Saturday, November 05, 2011

Searching for a memorial to the Zeppelin raid on Loughborough


Walking around the centre of Loughborough it hard to resist the impression that the planners, as the saying goes, have finished what the Luftwaffe began.

But then they have had longer to finish it here than in most towns. Because Loughborough suffered a Zeppelin raid on the night of 31 January 1916 in which 10 people were killed.

The bombs fell on a street called The Rushes, and I had read that there was a memorial to the victims there - the shape of an Iron Cross in the tarmac where one bomb landed and a plaque on a wall nearby.
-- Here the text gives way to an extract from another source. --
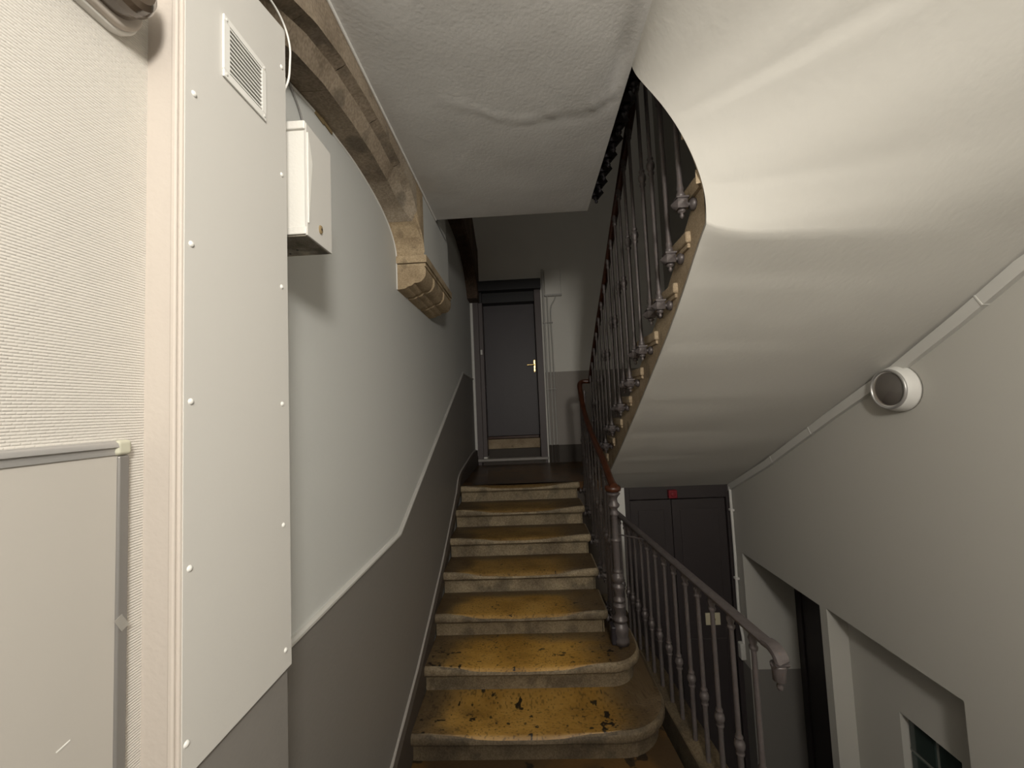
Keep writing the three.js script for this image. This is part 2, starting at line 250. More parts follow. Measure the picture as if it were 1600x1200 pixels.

It is a short street and I searched it thoroughly, but found nothing. So I asked in the excellent The Swan in the Rushes - a welcome haven on a damp grey day. One of the regulars told me that the cross had been sited almost outside the pub, but was lost when the road was resurfaced and the exaggerated central reservation put in.

It seems the plaque is now to be found in the War Memorial Museum at Loughborough Carillon.

I shall go back to see it one day because the story of the Zeppelin raids in Word War I is a fascinating one. You can read about the raids on London in a post on the always excellent blog Londonist.

I suspect their severity has been forgotten because the bombing in World War II was so much worse.

But it is a great shame that the raid on Loughborough is no longer marked in The Rushes.

Later. Mel Gould from the Loughborough Carillon Tower & War Memorial Museum has sent me an email:
The brass commemorative plaque was removed from the Rushes some years ago, when the police recovered the plaque it was placed in the Carillon Tower War Memorial Museum where it is on display with a number of photographs and other items connected to the bombing. 
The granite cross is still there, stand at the bottom of Tesco steps and look across to the kebab shop, the cross is in the centre of the road. On the wall between the kebab shop and the pizza place the wooden board on which the brass plaque was fixed is still there, although its use has been long forgotten by most. 
There is a second granite cross in Empress Road and a second brass plaque telling the story. The cross in Empress Road as suffered the indignity of having a yellow line painted over it.